"It may have been their weapon, but they didn't use it, they didn't fire it, they even said the other side fired it to blame them,” he said. “I mean to be honest with you, you'll probably never know for sure."
The real estate mogul and presidential hopeful didn’t express too much hope that the case would ever be solved.
"I think it is horrible," Trump said. "But they're saying it wasn't them. The other side says it is them.

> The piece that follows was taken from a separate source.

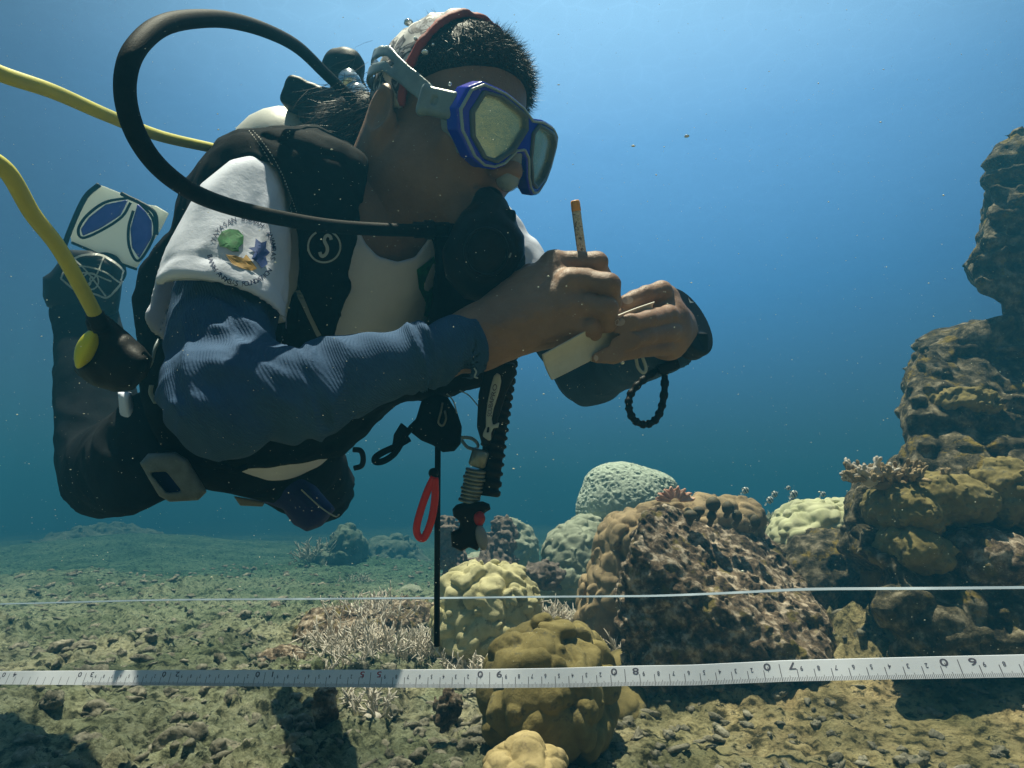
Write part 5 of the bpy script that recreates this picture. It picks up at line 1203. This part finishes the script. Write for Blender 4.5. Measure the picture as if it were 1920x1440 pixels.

And we're going to go through that arguing for probably for 50 years and nobody is ever going to know."
Moreover, Trump stressed that there are enough domestic problems in the US that need to be solved to “make America great again” (to cite The Donald’s campaign slogan,) that meddling in conflicts abroad is a dangerous distraction.
Prior to that interview, presidential candidate claimed that not everything was clear about 9/11 terrorist attack on the US, which is considered to be one of the nation’s hot button issues.
"When you talk about George Bush, I mean, say what you want, the World Trade Center came down during his time," he said during his controversial interview to Bloomberg TV. “Blame him, or don't blame him, but he was president.”
Immediately after the plane crash, Washington and its Western allies accused militia forces in eastern Ukraine of using a Russian-made missile to shoot it down. The Dutch Safety Board’s report, released Tuesday, claimed the Malaysian airliner crashed after being struck by a 9N314M-model warhead carried on a 9M38-series surface-to-air Buk missile, but experts have argued that conclusion is based on a flawed analysis and gaps in evidence.